_Exercise details_
Read the material below. Count the lines containing "Keep" and give that count alone.

_Available data_
::::::::
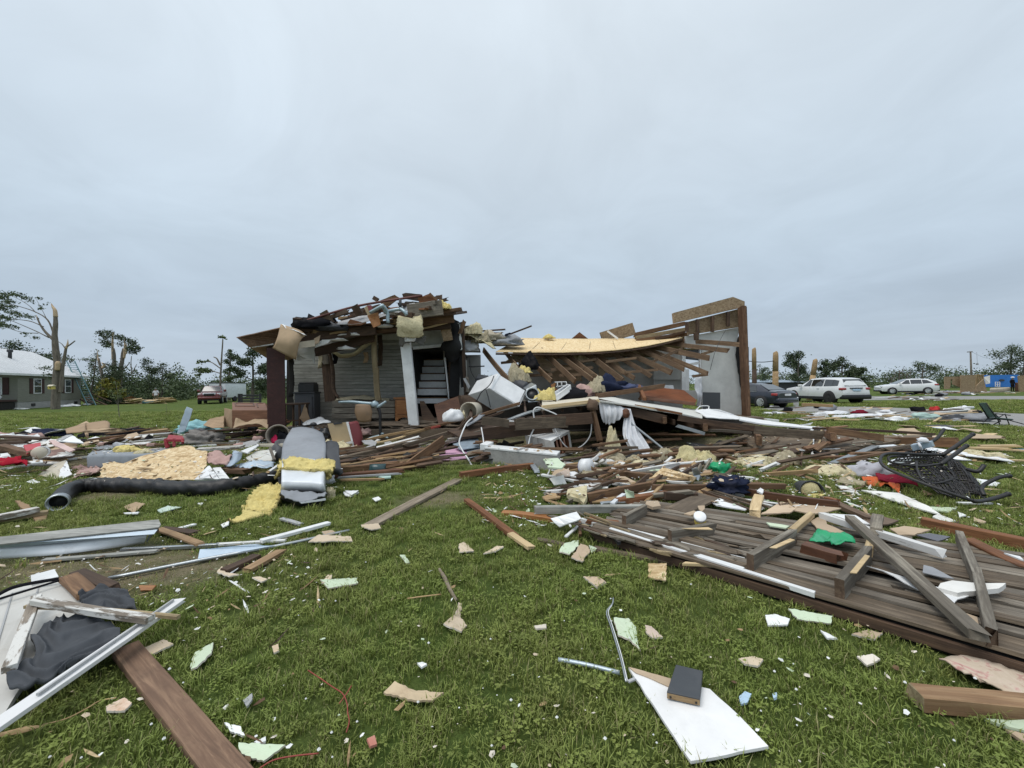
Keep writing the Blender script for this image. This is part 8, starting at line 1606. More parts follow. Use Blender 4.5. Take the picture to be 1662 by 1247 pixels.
::::::::
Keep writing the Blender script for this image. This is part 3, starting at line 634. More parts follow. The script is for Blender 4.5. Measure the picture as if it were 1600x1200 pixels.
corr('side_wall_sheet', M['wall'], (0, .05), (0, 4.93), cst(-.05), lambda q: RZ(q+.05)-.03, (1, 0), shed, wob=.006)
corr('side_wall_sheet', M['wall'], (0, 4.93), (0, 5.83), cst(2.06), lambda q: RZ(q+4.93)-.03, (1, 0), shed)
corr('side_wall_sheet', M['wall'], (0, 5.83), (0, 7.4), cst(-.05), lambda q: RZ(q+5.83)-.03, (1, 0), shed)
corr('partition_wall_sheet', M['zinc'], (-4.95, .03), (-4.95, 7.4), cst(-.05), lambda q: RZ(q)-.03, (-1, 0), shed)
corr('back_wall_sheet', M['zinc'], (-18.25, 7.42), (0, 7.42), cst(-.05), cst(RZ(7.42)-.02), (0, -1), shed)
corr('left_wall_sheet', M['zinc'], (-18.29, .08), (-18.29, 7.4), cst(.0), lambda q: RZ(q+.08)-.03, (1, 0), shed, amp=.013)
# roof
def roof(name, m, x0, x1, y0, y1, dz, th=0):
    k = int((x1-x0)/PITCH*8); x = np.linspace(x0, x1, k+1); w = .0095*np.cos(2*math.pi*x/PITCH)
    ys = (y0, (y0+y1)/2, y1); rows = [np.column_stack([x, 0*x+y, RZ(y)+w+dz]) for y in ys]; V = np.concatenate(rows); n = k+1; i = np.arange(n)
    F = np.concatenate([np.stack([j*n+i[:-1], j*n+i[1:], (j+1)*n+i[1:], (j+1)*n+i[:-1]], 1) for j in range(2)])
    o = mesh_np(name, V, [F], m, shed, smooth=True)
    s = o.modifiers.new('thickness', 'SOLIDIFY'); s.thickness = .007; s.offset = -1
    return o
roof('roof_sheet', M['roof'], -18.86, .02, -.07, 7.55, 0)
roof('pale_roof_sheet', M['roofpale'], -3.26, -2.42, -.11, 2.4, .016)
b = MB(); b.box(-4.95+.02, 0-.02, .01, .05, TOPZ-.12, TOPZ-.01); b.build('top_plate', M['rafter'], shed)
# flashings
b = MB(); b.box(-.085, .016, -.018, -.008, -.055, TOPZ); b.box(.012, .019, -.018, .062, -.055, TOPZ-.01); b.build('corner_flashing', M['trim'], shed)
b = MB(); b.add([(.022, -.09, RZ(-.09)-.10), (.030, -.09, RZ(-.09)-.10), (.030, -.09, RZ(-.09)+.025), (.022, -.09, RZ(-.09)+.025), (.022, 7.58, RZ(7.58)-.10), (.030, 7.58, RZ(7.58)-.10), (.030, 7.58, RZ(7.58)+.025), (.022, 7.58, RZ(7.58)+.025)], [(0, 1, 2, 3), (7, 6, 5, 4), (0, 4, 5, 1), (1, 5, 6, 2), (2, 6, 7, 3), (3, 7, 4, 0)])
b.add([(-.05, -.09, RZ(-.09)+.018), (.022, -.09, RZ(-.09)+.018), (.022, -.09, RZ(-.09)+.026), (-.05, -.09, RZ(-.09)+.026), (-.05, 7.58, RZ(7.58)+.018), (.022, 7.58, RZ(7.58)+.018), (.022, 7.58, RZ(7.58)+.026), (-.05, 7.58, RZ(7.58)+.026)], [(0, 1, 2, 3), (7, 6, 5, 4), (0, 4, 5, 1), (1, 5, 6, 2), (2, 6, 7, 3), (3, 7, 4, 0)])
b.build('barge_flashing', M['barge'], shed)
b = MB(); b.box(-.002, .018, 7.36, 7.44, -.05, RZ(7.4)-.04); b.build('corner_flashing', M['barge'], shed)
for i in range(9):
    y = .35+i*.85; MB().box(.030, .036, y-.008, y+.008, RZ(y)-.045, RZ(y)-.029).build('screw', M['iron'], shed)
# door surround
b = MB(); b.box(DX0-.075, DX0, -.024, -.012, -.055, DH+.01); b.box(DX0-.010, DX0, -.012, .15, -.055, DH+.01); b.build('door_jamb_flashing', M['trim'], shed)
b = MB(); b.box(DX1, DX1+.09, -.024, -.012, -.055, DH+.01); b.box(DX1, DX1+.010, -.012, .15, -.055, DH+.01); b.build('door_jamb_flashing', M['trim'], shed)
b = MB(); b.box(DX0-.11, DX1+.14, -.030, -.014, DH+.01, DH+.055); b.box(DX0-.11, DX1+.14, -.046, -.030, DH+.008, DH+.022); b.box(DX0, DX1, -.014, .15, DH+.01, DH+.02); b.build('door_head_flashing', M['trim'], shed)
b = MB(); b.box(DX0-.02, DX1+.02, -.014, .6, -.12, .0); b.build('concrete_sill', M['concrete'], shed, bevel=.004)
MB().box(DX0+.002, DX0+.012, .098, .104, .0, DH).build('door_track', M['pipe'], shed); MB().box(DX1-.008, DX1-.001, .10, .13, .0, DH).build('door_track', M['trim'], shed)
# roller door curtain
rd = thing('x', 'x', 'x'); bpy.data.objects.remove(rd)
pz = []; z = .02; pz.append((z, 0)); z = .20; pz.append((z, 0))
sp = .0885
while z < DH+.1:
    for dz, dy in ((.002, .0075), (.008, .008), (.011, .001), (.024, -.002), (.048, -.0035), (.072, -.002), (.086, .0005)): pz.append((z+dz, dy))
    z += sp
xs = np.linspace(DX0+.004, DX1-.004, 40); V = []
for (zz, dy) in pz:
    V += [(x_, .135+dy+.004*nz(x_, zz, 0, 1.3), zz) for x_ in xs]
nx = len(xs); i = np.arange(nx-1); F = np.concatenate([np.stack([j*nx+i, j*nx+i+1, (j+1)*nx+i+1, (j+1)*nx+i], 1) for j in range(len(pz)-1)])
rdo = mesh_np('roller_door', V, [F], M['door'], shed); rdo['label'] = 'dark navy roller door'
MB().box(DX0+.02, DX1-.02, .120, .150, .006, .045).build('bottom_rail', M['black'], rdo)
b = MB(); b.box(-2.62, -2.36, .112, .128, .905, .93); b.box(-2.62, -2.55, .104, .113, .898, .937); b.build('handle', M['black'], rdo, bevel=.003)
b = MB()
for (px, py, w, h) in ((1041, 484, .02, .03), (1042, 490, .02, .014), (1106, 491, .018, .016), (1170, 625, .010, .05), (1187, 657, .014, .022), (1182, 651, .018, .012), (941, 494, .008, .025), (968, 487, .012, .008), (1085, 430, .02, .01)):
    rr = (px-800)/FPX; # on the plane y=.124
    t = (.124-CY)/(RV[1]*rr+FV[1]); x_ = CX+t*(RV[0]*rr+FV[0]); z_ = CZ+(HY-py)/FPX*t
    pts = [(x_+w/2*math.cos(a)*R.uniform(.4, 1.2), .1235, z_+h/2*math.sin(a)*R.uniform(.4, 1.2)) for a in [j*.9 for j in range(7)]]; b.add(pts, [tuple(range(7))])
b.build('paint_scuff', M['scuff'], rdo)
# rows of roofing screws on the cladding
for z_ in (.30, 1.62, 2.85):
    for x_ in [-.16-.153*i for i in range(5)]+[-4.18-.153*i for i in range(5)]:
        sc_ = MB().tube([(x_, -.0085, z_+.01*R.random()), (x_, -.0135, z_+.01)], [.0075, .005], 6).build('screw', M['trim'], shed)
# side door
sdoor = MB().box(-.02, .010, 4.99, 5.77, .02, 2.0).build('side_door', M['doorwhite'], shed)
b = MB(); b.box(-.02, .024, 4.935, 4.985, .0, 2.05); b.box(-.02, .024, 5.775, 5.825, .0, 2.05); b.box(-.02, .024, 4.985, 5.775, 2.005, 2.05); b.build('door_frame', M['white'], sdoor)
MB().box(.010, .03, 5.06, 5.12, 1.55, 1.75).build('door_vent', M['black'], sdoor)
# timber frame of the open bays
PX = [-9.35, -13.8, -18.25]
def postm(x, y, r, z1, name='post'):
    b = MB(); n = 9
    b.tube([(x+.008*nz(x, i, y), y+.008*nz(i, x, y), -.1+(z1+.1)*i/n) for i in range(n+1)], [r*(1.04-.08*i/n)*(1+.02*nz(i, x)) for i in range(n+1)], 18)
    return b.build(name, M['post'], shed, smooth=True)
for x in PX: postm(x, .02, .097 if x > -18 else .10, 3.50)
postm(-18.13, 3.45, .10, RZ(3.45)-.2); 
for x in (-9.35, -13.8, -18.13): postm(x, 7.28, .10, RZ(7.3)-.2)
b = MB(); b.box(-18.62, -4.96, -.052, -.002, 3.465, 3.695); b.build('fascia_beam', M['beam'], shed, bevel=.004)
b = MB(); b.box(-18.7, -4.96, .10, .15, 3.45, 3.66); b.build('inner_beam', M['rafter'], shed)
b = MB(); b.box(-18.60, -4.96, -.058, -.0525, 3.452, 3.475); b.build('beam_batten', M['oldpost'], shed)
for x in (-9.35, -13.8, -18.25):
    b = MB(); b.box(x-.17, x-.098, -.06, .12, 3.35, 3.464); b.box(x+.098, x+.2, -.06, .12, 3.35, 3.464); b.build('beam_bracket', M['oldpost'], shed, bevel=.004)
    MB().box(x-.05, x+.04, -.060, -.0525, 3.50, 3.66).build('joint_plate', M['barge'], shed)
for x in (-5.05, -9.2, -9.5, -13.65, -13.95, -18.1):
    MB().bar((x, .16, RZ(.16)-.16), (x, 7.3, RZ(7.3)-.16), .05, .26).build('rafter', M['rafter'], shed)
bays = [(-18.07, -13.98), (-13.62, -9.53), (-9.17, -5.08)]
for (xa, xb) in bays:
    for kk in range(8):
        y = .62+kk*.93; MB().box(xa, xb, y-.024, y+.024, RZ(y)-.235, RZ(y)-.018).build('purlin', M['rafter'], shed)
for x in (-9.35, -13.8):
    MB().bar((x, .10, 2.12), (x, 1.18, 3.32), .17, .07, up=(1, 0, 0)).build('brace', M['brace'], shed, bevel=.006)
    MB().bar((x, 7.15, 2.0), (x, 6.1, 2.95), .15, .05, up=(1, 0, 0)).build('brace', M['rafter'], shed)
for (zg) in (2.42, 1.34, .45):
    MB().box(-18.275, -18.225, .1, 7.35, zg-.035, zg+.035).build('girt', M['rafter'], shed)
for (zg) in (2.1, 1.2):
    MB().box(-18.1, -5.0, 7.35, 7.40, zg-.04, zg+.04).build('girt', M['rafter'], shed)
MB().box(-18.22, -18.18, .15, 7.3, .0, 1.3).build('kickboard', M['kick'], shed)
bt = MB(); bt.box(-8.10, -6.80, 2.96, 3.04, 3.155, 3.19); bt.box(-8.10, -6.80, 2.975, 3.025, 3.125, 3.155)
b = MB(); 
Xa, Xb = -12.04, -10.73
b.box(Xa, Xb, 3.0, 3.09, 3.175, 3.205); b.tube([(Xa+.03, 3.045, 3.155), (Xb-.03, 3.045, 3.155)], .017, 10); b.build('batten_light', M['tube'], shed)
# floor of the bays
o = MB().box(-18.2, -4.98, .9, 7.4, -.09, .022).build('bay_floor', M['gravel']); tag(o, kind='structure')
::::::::
_Full answer_
2